A person who sees moral equivalence in Charlottesville, who talks about and treats women like they’re pieces of meat, who lies constantly about matters big and small and insists the American people believe it – that person’s not fit to be president of the United States, on moral grounds. And that’s not a policy statement. Again, I don’t care what your views are on guns or immigration or taxes.
There’s something more important than that that should unite all of us, and that is our president must embody respect and adhere to the values that are at the core of this country. The most important being truth. This president is not able to do that. He is morally unfit to be president.”
 
“I – and I’m not trying to, by the way, suggest that President Trump is out breaking legs and – you know, shaking down shopkeepers. But instead, what I’m talking about is that leadership culture constantly comes back to me when I think about my experience with the Trump administration.
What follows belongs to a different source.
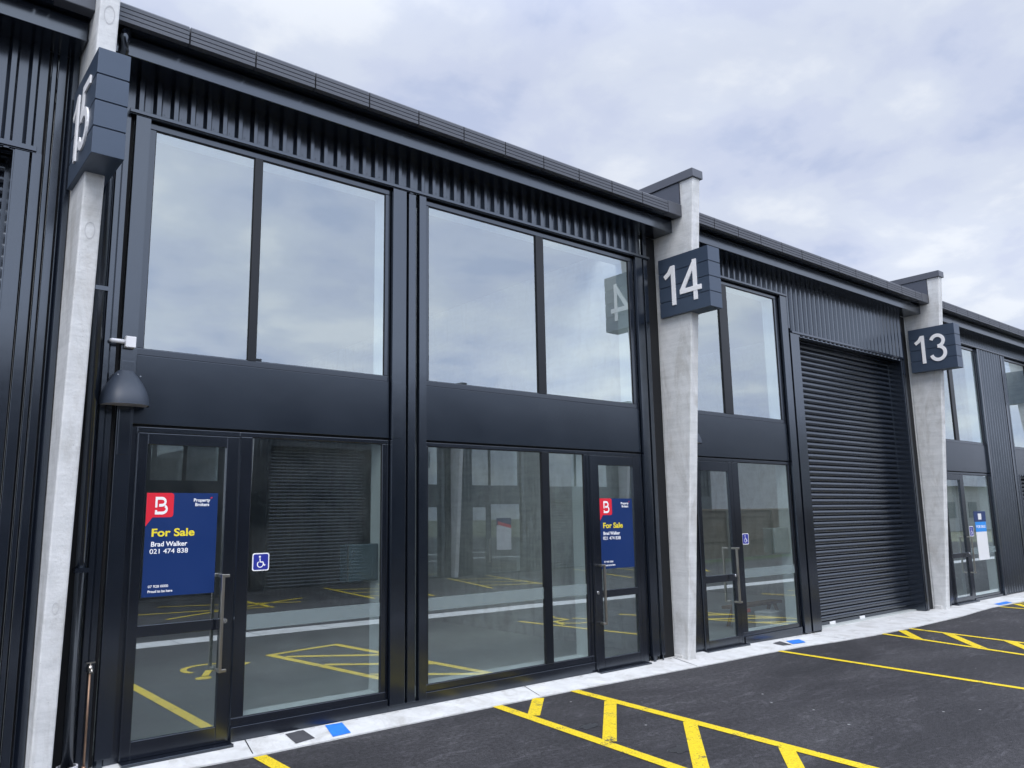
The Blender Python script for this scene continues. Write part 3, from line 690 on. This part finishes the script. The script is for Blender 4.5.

The – the loyalty oaths, the boss as the dominant center of everything, it’s all about how do you serve the boss, what’s in the boss’s interests. It’s the family, the family, the family, the family. That’s why it reminds me so much and not, ‘So what’s the right thing for the country and what are the values of the institutions that we’re dealing with?’”
 
“It was him talking almost the entire time, which I’ve discovered is something he frequently does. And so it would be monologue in this direction, monologue in that direction, monologue in a different direction.
And a constant series of assertions that – about the inauguration crowd, about how great my inauguration speech was, about all the free media – earned media, I think was his term, that I got during the campaign. On and on and on and on. Everyone agrees, everyone agrees, I did this, the – I never assaulted these women, I never made fun of a reporter.
And – I’m sure you’re wondering what question did I ask that would prompt those? None, zero. I didn’t ask any questions that I recall.”
 
“Speaking is really bad; concealing is catastrophic. If you conceal the fact that you have restarted the Hillary Clinton email investigation, not in some silly way but in a very, very important way that may lead to a different conclusion, what will happen to the institutions of justice when that comes out?”
 
“Because I was operating in a world where Hillary Clinton was going to beat Donald Trump. And so I’m sure that it – that it was a factor. Like I said, I don’t remember spelling it out, but it had to have been. That – that she’s going to be elected president, and if I hide this from the American people, she’ll be illegitimate the moment she’s elected, the moment this comes out.”
 
“One of the things I’ve struggled with my whole life is my ego and – and a sense that I – I have to be careful not to fall in love with my own view of things.”